Input: [('book', 10, 20), ('book', 20, 30), ('book', 15, 25), ('book', 5, 10), ('remove_before', 20), ('get_meetings',)]

Expected Output: [True, True, False, True, 2, [(20, 30)]]

Explanation: [10,20) and [20,30) can both be booked. [15,25) overlaps existing meetings, so it is rejected. [5,10) is adjacent to [10,20) and is allowed. Removing meetings ending at or before 20 removes [5,10) and [10,20).

Input: [('get_meetings',), ('remove_before', -10), ('book', -5, -1), ('book', -1, 2), ('get_meetings',)]

Expected Output: [[], 0, True, True, [(-5, -1), (-1, 2)]]

Explanation: Initially the schedule is empty. Removing before -10 removes nothing. Both negative/adjacent meetings can be booked.

Input: []

Expected Output: []

Explanation: No operations means no results.

Input: [('book', 1, 4), ('book', 6, 8), ('book', 4, 6), ('book', 2, 3), ('remove_before', 6), ('book', 0, 1), ('get_meetings',)]

Expected Output: [True, True, True, False, 2, True, [(0, 1), (6, 8)]]
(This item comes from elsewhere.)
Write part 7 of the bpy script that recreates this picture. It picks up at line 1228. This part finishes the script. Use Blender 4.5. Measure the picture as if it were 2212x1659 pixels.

Explanation: [1,4), [4,6), and [6,8) are all valid because they only touch at endpoints. [2,3) overlaps [1,4), so it is rejected. Removing before 6 deletes [1,4) and [4,6).

Hints

  1. If meetings are kept sorted by start time and never overlap, then their end times are also strictly increasing.
  2. Think about a data structure that can quickly split meetings by start time for booking, and also cut off an entire prefix of meetings whose end <= time.